富士通と富士通総研、ソニー・グローバルエデュケーションは2月27日、外国人留学生の受入・育成を行う教育機関であるヒューマンアカデミーの協力のもと、講座受講履歴や成績データの管理においてブロックチェーン技術の有用性を確認する実証実験を開始した。なお、実証実験は3月29日までを予定している。

近年の日本では、外国人就労者や留学生の増加や多様な人材を受け入れ個性を尊重するダイバーシティの気運が高まっていることに加え、4月から施行される改正出入国管理法により、外国人労働者の受入拡大が見込まれている。

外国人就労者や留学希望学生は、来日前に受講した日本語の講義やテストの結果を受入先の教育機関や企業団体へ提出するが、教育機関側はその受講結果の真偽確認が困難であり、本人の能力に見合った来日後の適切な教育が施せずに語学力の面で課題を抱えてしまい、その後の就労支援が実施できなくなるケースが発生していることが課題だったという。

これらの課題解決に向けて3社はブロックチェーンを活用し、2月27日から3月29日まで富士通のデジタルラーニングプラットフォーム「Fisdom」上で開講しているエドベックの「日本語検定対策講座(にほんごdojo)」を留学希望学生に受講してもらい、その受講データをブロックチェーン上で管理し、ヒューマンアカデミーがそのデータを活用し真偽確認を実施する、一連の流れを実証する。

具体的には留学希望学生から提出される学習証明書の記載内容とブロックチェーン上に蓄積された受講履歴や成績などの学習データを照合することで、留学希望者には留学前に富士通が提供しているFisdom上から日本語検定対策講座を受講してもらい、試験点数や日本語会話力、学習時間などをデータで収集し、証明書としてブロックチェーン上に格納する。

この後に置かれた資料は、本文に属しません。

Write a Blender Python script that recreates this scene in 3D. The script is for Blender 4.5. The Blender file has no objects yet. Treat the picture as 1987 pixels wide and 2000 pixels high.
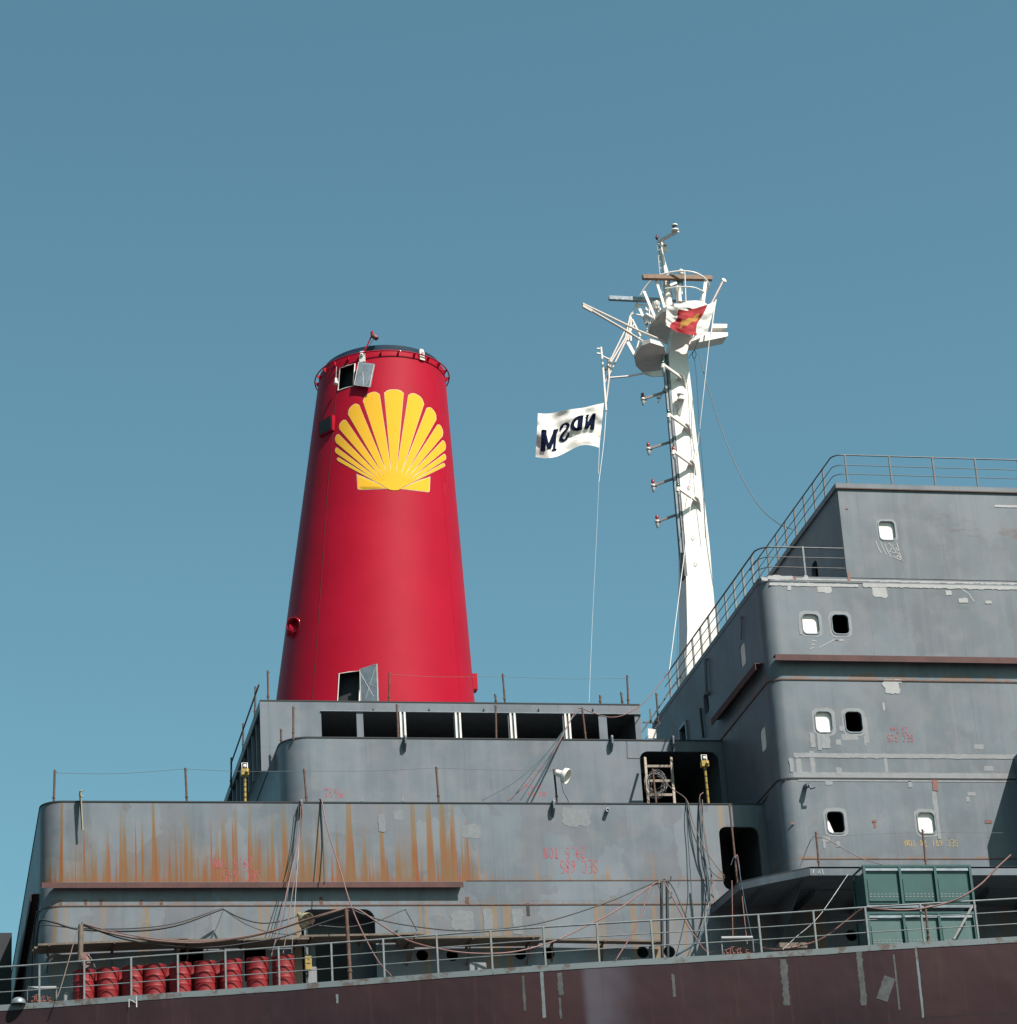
import bpy, bmesh, math, random
import numpy as np
from mathutils import Vector, Matrix, noise
from mathutils.geometry import tessellate_polygon
random.seed(7)
R = math.radians
sc = bpy.context.scene
C0 = sc.collection

# ------------------------------------------------------------------ camera
FPX = 5700.0; CX, CY = 993.5, 1000.0
dD = np.array([-1243., -2500., -FPX]); dD /= np.linalg.norm(dD)
yz = (FPX * FPX + 850 * 1243) / 2500
dZ = np.array([-850., yz, -FPX]); dZ /= np.linalg.norm(dZ)
dX = np.cross(dD, dZ)
MW = np.array([dX, dD, dZ])
CAM = np.array([0, 0, 1.7])
cd = bpy.data.cameras.new('camera'); cam = bpy.data.objects.new('camera', cd); C0.objects.link(cam)
cd.sensor_fit = 'HORIZONTAL'; cd.sensor_width = 36; cd.lens = FPX / 1987 * 36
cd.clip_start = 0.5; cd.clip_end = 20000
cam.matrix_world = Matrix([[*MW[0], 0], [*MW[1], 0], [*MW[2], 1.7], [0, 0, 0, 1]])
sc.camera = cam

# ------------------------------------------------------------------ light
SUN = Vector((0.60, -1.0, 1.40)).normalized()
w = bpy.data.worlds.new('World'); sc.world = w; w.use_nodes = True
nt = w.node_tree; nt.nodes.clear()
sky = nt.nodes.new('ShaderNodeTexSky'); sky.sky_type = 'NISHITA'; sky.sun_disc = False
sky.sun_elevation = math.asin(SUN.z); sky.sun_rotation = math.atan2(SUN.x, SUN.y)
sky.air_density = 1.0; sky.dust_density = 1.9; sky.ozone_density = 1.0
tint = nt.nodes.new('ShaderNodeMix'); tint.data_type = 'RGBA'; tint.blend_type = 'MULTIPLY'
tint.inputs[0].default_value = 1.0; tint.inputs[7].default_value = (0.72, 1.07, 0.90, 1)
bg = nt.nodes.new('ShaderNodeBackground'); bg.inputs[1].default_value = 0.07
wo = nt.nodes.new('ShaderNodeOutputWorld')
nt.links.new(sky.outputs[0], tint.inputs[6]); nt.links.new(tint.outputs[2], bg.inputs[0]); nt.links.new(bg.outputs[0], wo.inputs[0])
sl = bpy.data.lights.new('sun', 'SUN'); sl.energy = 5.0; sl.angle = R(0.53); sl.color = (1.0, 0.93, 0.86)
so = bpy.data.objects.new('sun', sl); C0.objects.link(so); so.location = (40, -60, 90)
so.rotation_euler = (-SUN).to_track_quat('-Z', 'Y').to_euler()
sc.view_settings.view_transform = 'Standard'; sc.view_settings.look = 'None'
sc.view_settings.exposure = 1.0; sc.view_settings.gamma = 1.0; sc.view_settings.use_curve_mapping = False
sc.render.engine = 'CYCLES'

# ------------------------------------------------------------------ helpers
def P(px, py, Y=None, Z=None, X=None):
    d = MW @ np.array([px - CX, CY - py, -FPX])
    t = (Y - CAM[1]) / d[1] if Y is not None else ((Z - CAM[2]) / d[2] if Z is not None else (X - CAM[0]) / d[0])
    return Vector(CAM + d * t)

def tag(o, label=None, cat=None, group=None, kind=None):
    if label: o['label'] = label
    if cat: o['category'] = cat
    if group: o['group'] = group
    if kind: o['kind'] = kind
    return o

def thing(name, loc, label, cat, group=None, kind=None):
    o = bpy.data.objects.new(name, None); C0.objects.link(o); o.location = Vector(loc)
    o.empty_display_size = 0.3
    return tag(o, label, cat, group, kind)

def wloc(o):
    v = Vector((0, 0, 0))
    while o: v = v + o.location; o = o.parent
    return v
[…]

ヒューマンアカデミーは、留学希望学生から提出される学習証明書をブロックチェーン上の証明書データと照合することで、信頼性の高いデータをもとに個々の語学能力を正確に把握し、留学後における個々の能力に見合った適切な教育を支援することが可能になるという。

  • 実証実験のイメージ

    実証実験のイメージ

各社の役割としてソニー・グローバルエデュケーションは富士通のブロックチェーン技術を活用し、信頼性の高い証明書発行と検証の機能を提供、富士通はFisdomの教育機関への提供と、ブロックチェーンのクラウドサービスをソニー・グローバルエデュケーションに提供、富士通総研は教育機関に対するニーズ調査や社会実装に向けたビジネスモデルを提案する。

今後、3社は学習ログや成績情報をさらに多角的に解析することで、学習姿勢やプロセスをも評価できる取り組みも検討していく考えだ。